There’s an uneasy relationship between lang and her fame.

She calls “Constant Craving” “my least favorite song (on `Ingenue’) so I was probably aware of its commercial potential.”

Later she says her mood toward the song has changed.

“It’s a fantastic thing to have a hit and have the audience sit there and sing it.”

Although she enjoys some trappings of fame (like doing a hilarious guest stint on HBO’s “The Larry Sanders Show,” for instance), she’s upset by radio programmers who expected a followup similar to “Constant Craving.”

“I always like a challenge,” she says, “so I would have liked (the hit) to have been the most oddball thing rather than the most obvious one. But I guess that’s not the way it works.”

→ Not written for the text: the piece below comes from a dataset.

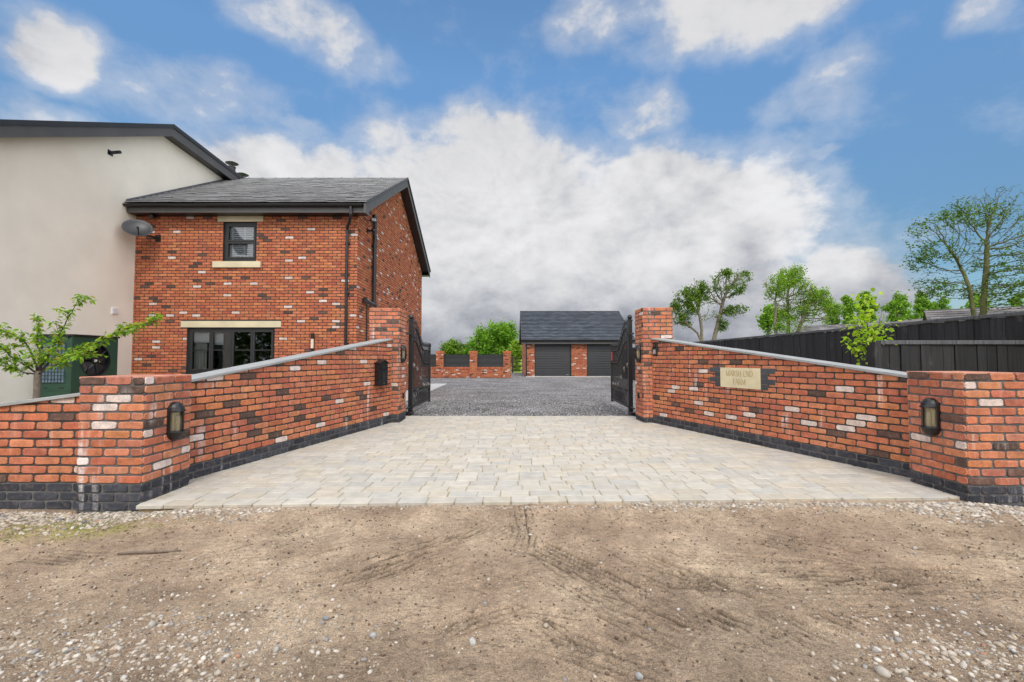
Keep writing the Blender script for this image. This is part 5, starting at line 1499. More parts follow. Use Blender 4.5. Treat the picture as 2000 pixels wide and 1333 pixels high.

Wednesday’s show will include every cut from “All You Can Eat,” a good portion of “Ingenue” and a few country numbers. She says she’s happy to see the Madison date on her schedule, especially since it’s the smallest city included on a two-month tour.

This is lang’s third appearance at the Civic Center after popular shows there in ’89 and ’92.

For the first time, lang won’t have Ben Mink in her tour band. Although he co-produced lang’s “All You Can Eat,” Mink opted to remain with his family rather than go on the road.

“He’s really my creative alter ego,” she says. “He’s been someone who’s pushed me and helped me make the shifts in musical direction.”